### Stored data ###

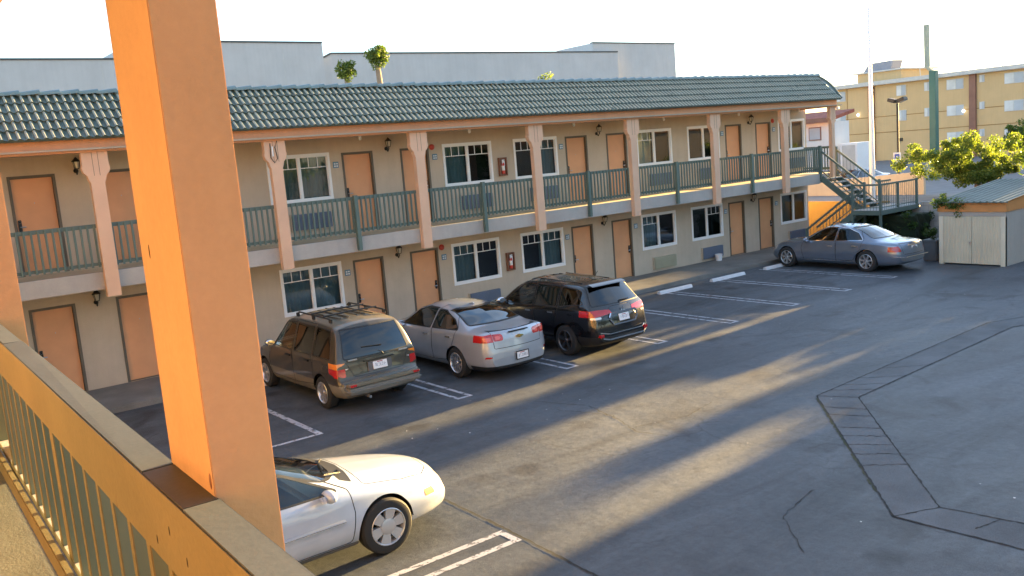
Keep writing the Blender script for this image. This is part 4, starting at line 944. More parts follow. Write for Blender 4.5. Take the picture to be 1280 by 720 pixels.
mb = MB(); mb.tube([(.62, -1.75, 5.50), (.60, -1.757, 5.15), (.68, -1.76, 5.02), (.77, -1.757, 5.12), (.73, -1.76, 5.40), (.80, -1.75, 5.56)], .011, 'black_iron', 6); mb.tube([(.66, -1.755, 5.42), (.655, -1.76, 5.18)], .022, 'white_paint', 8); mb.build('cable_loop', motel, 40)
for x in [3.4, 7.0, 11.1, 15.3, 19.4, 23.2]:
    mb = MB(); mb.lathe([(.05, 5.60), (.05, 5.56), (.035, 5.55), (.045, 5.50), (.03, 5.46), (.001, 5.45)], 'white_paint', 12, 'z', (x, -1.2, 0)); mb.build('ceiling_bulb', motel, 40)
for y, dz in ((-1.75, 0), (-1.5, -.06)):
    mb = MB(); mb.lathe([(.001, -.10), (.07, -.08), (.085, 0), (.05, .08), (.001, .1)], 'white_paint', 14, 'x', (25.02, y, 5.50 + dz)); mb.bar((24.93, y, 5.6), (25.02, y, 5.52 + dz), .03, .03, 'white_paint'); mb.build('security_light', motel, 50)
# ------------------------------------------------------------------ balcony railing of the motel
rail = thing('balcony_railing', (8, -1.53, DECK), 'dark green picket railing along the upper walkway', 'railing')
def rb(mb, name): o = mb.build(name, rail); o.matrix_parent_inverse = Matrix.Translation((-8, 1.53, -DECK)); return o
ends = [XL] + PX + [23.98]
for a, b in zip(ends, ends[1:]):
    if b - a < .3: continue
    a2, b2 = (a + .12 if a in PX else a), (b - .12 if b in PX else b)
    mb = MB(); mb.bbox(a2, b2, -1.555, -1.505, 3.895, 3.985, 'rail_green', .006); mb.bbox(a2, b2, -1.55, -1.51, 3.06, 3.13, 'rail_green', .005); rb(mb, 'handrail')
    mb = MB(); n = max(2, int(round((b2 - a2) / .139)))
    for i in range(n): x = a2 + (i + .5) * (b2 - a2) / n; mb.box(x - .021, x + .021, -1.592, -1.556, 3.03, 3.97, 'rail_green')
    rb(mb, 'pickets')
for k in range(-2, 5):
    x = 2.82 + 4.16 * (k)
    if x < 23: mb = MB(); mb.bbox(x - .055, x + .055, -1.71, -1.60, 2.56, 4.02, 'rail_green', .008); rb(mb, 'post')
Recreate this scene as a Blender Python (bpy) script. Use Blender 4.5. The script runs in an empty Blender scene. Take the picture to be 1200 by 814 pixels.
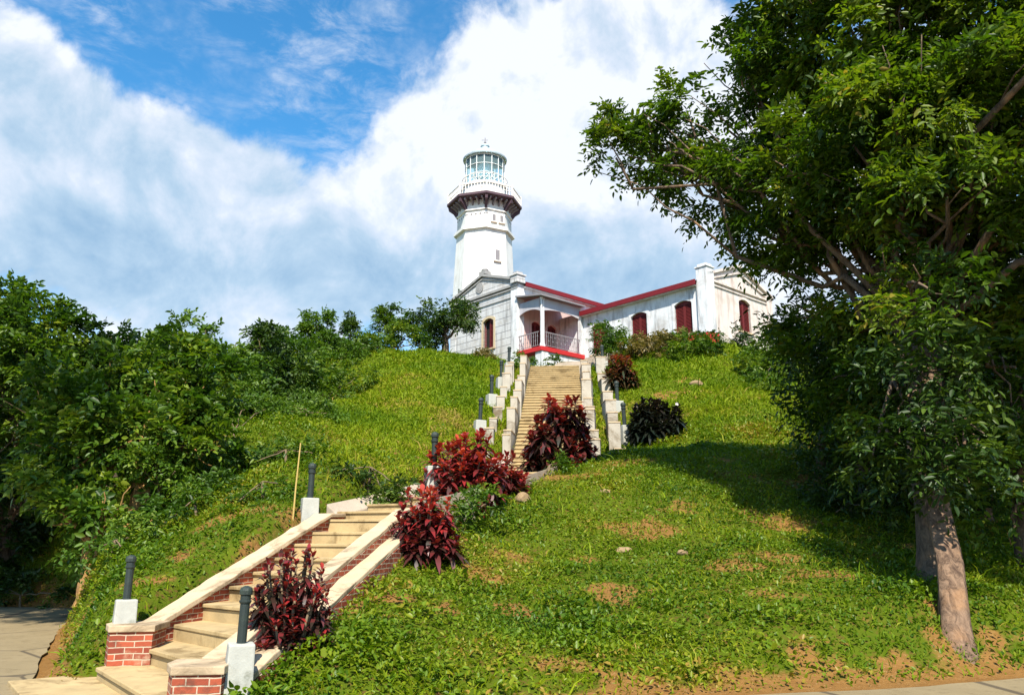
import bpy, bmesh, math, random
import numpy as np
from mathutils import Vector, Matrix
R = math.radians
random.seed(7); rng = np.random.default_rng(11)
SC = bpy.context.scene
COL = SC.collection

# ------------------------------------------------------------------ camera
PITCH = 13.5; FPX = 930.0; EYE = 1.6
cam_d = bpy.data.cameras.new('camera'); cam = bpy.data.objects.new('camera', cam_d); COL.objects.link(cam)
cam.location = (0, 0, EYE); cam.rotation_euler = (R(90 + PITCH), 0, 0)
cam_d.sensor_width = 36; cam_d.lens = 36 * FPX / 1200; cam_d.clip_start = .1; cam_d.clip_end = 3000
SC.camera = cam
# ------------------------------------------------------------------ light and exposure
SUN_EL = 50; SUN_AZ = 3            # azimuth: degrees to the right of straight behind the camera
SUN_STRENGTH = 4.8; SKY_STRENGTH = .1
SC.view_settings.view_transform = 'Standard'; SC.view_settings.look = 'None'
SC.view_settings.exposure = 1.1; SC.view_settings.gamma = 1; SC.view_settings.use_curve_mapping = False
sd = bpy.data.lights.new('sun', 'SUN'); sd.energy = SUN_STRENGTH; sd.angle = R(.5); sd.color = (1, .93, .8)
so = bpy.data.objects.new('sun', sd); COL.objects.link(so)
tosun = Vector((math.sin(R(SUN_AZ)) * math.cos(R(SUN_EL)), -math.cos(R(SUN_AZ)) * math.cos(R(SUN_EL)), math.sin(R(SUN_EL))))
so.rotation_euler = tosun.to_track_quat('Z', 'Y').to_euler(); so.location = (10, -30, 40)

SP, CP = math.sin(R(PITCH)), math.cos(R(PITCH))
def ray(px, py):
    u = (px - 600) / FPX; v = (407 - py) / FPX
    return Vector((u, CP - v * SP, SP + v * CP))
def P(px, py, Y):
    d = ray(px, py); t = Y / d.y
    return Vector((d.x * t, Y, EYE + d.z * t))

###

-- Exercise task --
Skip all pictures. Output only the lines from the one containing "Recreate this scene" to the one containing "so.rotation_euler = tosun.to_track_quat('Z', 'Y').to_euler();", both lines included.

-- Written answer --
Recreate this scene as a Blender Python (bpy) script. Use Blender 4.5. The script runs in an empty Blender scene. Take the picture to be 1200 by 814 pixels.
import bpy, bmesh, math, random
import numpy as np
from mathutils import Vector, Matrix
R = math.radians
random.seed(7); rng = np.random.default_rng(11)
SC = bpy.context.scene
COL = SC.collection

# ------------------------------------------------------------------ camera
PITCH = 13.5; FPX = 930.0; EYE = 1.6
cam_d = bpy.data.cameras.new('camera'); cam = bpy.data.objects.new('camera', cam_d); COL.objects.link(cam)
cam.location = (0, 0, EYE); cam.rotation_euler = (R(90 + PITCH), 0, 0)
cam_d.sensor_width = 36; cam_d.lens = 36 * FPX / 1200; cam_d.clip_start = .1; cam_d.clip_end = 3000
SC.camera = cam
# ------------------------------------------------------------------ light and exposure
SUN_EL = 50; SUN_AZ = 3            # azimuth: degrees to the right of straight behind the camera
SUN_STRENGTH = 4.8; SKY_STRENGTH = .1
SC.view_settings.view_transform = 'Standard'; SC.view_settings.look = 'None'
SC.view_settings.exposure = 1.1; SC.view_settings.gamma = 1; SC.view_settings.use_curve_mapping = False
sd = bpy.data.lights.new('sun', 'SUN'); sd.energy = SUN_STRENGTH; sd.angle = R(.5); sd.color = (1, .93, .8)
so = bpy.data.objects.new('sun', sd); COL.objects.link(so)
tosun = Vector((math.sin(R(SUN_AZ)) * math.cos(R(SUN_EL)), -math.cos(R(SUN_AZ)) * math.cos(R(SUN_EL)), math.sin(R(SUN_EL))))
so.rotation_euler = tosun.to_track_quat('Z', 'Y').to_euler(); so.location = (10, -30, 40)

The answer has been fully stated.